Her paternal grandmother, she says, left Monterrey, Mexico for the United States in 1973. “It took her 18 years to get citizenship. I wouldn’t have been here if it wasn’t for the sacrifices made by the women in my life,” she says. Her parents separated when she was five years old. She lived with her mother, Mandy Teefey, but Gomez remained close to her Latin roots because of the time she spent with her father. “There’s so much about Mexico that they taught me that was so beautiful. But I almost feel like it’s equally heartbreaking. I have family, beyond the family I have in Texas, that deal with these kinds of issues, from violence to domestic violence,” she says.
Emilia Pérez has also been panned over its naïve portrayal of the drug wars, a violent panorama that has engulfed Mexico for nearly 20 years, and that serves as backdrop for the supposed moral transformation that capo Manitas (Gascón) makes after her gender transition, becoming an activist for those who have been disappeared. Audiard, who has been nominated for the Oscar for Best Director, said in an interview with this publication that he hadn’t been looking to make a narco movie. “The film talks about the violence, but doesn’t show it,” he said.

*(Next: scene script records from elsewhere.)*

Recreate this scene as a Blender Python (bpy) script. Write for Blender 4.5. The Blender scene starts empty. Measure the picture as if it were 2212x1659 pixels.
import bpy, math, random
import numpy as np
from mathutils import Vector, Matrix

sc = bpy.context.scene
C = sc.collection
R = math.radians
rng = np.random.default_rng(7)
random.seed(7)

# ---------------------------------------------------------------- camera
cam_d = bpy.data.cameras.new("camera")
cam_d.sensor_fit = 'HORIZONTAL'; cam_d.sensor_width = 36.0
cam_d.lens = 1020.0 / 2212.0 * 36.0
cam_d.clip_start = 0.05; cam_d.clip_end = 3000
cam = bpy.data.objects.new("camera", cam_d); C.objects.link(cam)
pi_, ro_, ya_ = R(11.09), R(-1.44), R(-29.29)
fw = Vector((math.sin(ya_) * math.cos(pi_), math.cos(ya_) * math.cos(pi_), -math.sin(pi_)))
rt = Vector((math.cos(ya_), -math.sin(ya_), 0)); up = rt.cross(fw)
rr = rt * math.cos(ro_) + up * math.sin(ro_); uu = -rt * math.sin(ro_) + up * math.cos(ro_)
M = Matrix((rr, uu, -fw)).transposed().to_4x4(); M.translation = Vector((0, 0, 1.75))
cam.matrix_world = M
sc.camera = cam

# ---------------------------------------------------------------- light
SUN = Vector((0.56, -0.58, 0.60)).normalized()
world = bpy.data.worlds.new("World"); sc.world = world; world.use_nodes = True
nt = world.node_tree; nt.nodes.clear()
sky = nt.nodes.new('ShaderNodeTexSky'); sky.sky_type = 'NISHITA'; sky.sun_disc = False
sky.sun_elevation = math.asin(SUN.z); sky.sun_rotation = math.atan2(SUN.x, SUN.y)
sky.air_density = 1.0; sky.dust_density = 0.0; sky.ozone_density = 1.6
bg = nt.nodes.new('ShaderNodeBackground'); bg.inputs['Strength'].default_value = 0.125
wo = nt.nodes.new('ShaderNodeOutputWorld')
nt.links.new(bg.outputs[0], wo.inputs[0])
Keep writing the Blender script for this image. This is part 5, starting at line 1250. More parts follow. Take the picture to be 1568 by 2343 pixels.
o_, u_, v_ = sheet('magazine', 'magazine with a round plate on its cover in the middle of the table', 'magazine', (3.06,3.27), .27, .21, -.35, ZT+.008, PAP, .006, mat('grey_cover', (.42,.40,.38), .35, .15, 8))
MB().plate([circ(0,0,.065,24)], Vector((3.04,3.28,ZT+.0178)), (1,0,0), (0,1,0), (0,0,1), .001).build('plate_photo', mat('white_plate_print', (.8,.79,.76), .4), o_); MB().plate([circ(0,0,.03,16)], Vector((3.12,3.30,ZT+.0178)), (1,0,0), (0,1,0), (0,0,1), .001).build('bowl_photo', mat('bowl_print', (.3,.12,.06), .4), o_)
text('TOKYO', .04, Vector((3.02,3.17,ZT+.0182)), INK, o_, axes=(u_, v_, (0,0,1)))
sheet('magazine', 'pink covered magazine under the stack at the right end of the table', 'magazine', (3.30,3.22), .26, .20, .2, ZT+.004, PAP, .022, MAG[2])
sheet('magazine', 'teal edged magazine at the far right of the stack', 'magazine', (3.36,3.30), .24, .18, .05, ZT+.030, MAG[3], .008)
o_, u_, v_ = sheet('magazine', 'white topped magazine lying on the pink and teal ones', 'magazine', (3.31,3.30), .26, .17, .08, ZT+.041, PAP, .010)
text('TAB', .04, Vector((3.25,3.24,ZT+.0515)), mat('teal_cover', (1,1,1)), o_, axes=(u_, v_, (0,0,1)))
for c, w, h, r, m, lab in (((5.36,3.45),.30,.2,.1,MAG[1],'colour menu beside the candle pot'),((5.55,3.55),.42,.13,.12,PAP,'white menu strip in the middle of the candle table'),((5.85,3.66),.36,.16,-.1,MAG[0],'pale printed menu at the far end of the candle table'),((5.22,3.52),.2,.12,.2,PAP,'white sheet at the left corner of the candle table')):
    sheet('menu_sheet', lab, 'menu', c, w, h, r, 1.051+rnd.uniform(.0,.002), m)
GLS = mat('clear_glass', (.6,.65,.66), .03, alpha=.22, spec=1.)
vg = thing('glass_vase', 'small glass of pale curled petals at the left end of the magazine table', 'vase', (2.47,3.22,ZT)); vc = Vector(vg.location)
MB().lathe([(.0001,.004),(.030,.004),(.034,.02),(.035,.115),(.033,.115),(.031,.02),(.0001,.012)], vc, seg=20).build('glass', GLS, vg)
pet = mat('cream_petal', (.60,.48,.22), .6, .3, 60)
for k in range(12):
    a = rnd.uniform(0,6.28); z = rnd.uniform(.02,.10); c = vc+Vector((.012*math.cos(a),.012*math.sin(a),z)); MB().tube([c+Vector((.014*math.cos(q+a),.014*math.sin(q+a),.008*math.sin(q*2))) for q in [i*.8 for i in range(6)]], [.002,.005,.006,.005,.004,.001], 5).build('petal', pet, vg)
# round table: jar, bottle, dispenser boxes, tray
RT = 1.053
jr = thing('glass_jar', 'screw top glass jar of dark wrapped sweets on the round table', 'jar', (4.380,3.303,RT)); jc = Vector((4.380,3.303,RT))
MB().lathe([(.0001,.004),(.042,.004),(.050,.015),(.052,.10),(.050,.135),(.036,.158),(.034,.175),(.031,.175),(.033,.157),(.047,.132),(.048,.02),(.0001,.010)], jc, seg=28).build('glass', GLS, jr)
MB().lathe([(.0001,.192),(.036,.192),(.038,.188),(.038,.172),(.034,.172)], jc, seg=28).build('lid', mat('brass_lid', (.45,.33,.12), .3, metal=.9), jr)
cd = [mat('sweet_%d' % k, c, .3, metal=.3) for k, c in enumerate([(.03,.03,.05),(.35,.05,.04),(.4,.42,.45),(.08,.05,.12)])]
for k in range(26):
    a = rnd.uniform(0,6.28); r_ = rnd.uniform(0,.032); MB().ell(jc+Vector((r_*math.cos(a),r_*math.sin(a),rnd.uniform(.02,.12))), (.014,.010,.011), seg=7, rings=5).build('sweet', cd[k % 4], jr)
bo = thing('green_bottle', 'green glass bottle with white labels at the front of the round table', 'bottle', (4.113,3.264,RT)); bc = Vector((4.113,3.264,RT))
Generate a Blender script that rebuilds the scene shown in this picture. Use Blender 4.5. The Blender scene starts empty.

Ramírez is familiar with how problematic such film portrayals can be. “This is the first time I’ve played something like a narco. I never wanted to accept it, for personal reasons,” says the actor, who was born in San Cristóbal, a town located on the border of Venezuela and Colombia. “My family was affected by the terror of Pablo Escobar and I experienced it as a child. I mean, I am a survivor of the narco terrorists,” he adds.
Ramírez and Gomez agree that Audiard’s story has a different focus. “I think we really made a movie that celebrates the independence and the freedom that these women want, and there’s redemption in that,” says the actress. By her side, her castmate, who plays the role of the narco Gustavo Brun, adds, “I think there is a sublimation here. I don’t think it is a political movie, that it has political intentions. [Using] poetry to talk about the horror of our countries, I think, is something that is appreciated.”
In the film, the duo performs the song Mi Camino, which has received one of the movie’s two Oscar nominations in the category of Best Original Song (the other is for El Mal). “For me, this movie is a perfect pop song,” says the actor, who sees the Oscar-nominated track as being reminiscent of the genre’s Mexican bands in the 1990s, like Kabah and Onda Vaselina. Perhaps, Emilia Pérez contains something of the pop of our time.